Nice, la confirmation d’un soutien par le respect du devoir de mémoire
Depuis le début de son premier mandat, Christian Estrosi s’est engagé aux côtés des harkis, par des déclarations et des actions. Son soutien passe par la culture chaque année avec l’organisation de la manifestation « Au Soleil des Deux Rives ». Il rappelle également sa prise de position répétée à travers le temps en n’ayant jamais participé aux commémorations du 19 mars. Il dénonce l' »ignominie » du choix de cette date. Une date contestée par les harkis et une partie de la classe politique, car elle fait écho à la fin de la guerre d’Algérie, mais non à la fin des violences. En 2013, il déposait une plaque commémorative à la mémoire des civils, combattants et supplétifs de toutes confessions, morts après le 19 mars 1962 sur le fronton de la Maison municipale des Associations des rapatriés.
La rencontre s’est poursuit par la signature d’une convention de partenariat entre la Ville et l’Office national des combattants et des victimes de guerre (ONACVG). Une manière de confirmer un engagement commun pour favoriser la transmission des mémoires de manière intergénérationnelle. Cette signature est également synonyme de soutien financier aux actions de l’ONACVG. « Le recueil de témoignages de deuxièmes et troisièmes générations sera également favorisé tout en valorisant la démarche mémorielle accomplie par les filles de harkis », partage le premier magistrat.

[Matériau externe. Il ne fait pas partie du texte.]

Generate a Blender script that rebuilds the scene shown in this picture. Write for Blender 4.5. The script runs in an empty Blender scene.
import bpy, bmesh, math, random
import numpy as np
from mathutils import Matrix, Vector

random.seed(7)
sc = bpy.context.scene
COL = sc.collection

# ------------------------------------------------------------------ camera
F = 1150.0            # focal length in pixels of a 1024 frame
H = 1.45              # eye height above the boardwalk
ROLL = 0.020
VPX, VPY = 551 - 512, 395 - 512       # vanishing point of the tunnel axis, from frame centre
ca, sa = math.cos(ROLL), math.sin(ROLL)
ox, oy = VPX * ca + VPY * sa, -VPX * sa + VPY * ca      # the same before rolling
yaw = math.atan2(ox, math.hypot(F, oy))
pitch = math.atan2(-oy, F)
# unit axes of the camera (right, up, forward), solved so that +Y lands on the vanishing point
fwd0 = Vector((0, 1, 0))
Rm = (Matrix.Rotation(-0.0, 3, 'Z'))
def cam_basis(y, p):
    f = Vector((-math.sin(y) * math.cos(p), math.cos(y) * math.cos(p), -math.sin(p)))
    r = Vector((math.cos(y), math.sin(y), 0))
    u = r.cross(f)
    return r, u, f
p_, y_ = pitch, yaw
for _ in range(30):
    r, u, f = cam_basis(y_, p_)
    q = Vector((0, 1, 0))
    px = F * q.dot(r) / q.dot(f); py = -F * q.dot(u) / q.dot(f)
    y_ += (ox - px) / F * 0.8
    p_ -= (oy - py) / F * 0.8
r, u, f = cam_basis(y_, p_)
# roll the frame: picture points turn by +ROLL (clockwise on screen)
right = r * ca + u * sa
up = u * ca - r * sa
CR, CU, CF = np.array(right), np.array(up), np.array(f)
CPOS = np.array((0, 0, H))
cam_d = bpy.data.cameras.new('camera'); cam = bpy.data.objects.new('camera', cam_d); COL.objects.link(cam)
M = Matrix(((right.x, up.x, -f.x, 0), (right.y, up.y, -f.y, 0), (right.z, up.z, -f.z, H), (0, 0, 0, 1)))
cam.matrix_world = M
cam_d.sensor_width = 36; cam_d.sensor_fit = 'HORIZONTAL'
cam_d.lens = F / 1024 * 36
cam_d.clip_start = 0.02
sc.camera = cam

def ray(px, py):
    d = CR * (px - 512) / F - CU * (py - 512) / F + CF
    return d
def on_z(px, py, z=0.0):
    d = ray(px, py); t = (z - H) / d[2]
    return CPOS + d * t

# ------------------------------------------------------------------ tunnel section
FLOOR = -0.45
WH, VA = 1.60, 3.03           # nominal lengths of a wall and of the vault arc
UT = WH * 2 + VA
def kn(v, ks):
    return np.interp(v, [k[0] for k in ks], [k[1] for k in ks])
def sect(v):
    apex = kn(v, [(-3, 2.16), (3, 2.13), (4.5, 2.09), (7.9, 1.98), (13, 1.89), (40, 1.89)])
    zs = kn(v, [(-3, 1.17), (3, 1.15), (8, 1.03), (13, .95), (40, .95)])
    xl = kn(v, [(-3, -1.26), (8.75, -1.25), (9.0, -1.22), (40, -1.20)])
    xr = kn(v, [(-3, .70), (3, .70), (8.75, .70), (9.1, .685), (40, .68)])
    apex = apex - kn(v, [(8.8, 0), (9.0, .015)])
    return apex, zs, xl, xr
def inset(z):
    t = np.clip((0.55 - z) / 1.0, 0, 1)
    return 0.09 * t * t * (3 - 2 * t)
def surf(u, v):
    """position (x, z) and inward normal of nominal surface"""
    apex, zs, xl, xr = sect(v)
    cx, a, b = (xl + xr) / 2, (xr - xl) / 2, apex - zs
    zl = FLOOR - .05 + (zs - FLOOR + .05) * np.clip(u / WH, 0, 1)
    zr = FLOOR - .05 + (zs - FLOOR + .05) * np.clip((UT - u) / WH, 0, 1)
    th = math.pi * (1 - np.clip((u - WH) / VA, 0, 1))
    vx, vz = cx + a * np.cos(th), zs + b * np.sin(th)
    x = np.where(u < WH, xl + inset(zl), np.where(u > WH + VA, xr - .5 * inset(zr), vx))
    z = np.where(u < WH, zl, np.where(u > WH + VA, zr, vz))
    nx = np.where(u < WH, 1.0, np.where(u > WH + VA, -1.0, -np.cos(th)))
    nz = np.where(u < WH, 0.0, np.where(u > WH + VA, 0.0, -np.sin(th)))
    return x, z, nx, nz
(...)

Enfin, le maire a décerné symboliquement, à trois hommes, dont Abdel Kader Louma, la médaille de la ville. Toutefois, alors que la cérémonie touchait à sa fin, des descendants d’harkis ont tenu à livrer quelques témoignages. Les récits livrés par les descendants de harkis dénoncent globalement leur condition de mal-logement actuelle. Christian Estrosi assure que cette convention permettra une meilleure coordination avec la Maison communale des associations. Un moyen d’accompagner ceux qui le souhaitent dans leur démarche administrative, notamment sur l’accès au logement social.